Le politiche d’austerity, intanto, proseguono camminando sulle macerie. L’Europa sembra governata da ayatollah del rigore, fondamentalisti che hanno tra i padri teorici l’economista americano Milton Friedman: “Il neoliberismo – affermano i filmmaker - considera lo Stato un ostacolo, un intralcio al libero mercato e all’iniziativa privata, pertanto è un nemico da arginare. Il cambio di rotta non è una questione tecnica ma politica, perché, come abbiamo dimostrato, i dogmi economici che ci sono stati imposti fino ad ora non hanno alcun fondamento scientifico”.
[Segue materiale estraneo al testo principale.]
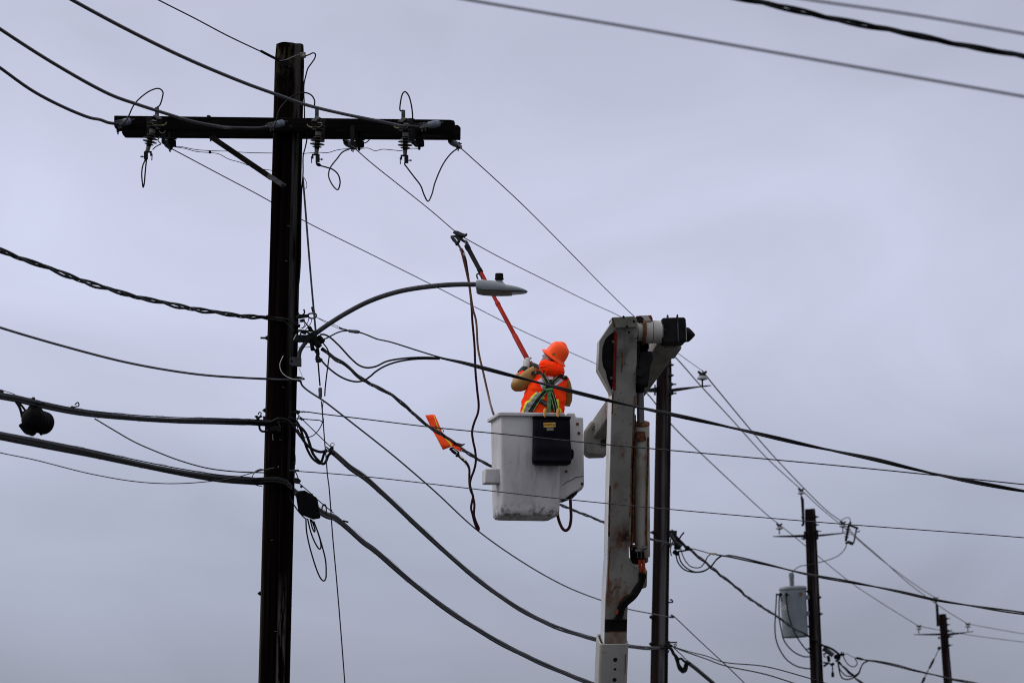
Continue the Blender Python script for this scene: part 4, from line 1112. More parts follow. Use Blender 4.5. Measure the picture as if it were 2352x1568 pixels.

Nel docufilm si ricostruisce, sempre tramite interviste e con la narrazione di Santamaria, la storia del vincolo del 3% del rapporto deficit/Pil. Ci sarebbe da ridere, se non fosse per i disastri sociali causati. Tale regola sarebbe stata stabilita dal governo Mitterrand, in Francia, nel 1981 per mettere un tetto alla spesa pubblica. Si decise, casualmente, di rapportare il deficit al Pil, senza alcuna teoria economica dietro, ma con una semplice proporzione. Dieci anni dopo, in Europa il francese Trichet impose questa regola transalpina, come un dogma.
“Abbiamo voglia di raccontare queste cose agli italiani, devono sapere chi li comanda e come”, affermano Adriano Cutraro, Federico Greco, Mirko Melchiorre i quali – oltre a vedere il loro film nelle sale cinematografiche – stanno avendo inviti per un tour nazionale: “La cosa che più ci rende felici è l’incredibile richiesta di proiezioni da ogni parte d’Italia, ci chiamano insegnanti, attivisti, blogger, giornalisti, ma anche semplici cittadini, mossi dal desiderio di saperne di più, di approfondire”. Del resto, come ammettono loro stessi, questa è la missione principale del film: spiegare quel che troppo spesso è incomprensibile al cittadino comune, poco avvezzo all’economia. Forse sarebbe bene non lasciare a qualcun’altro il potere di decidere sulle nostre sorti.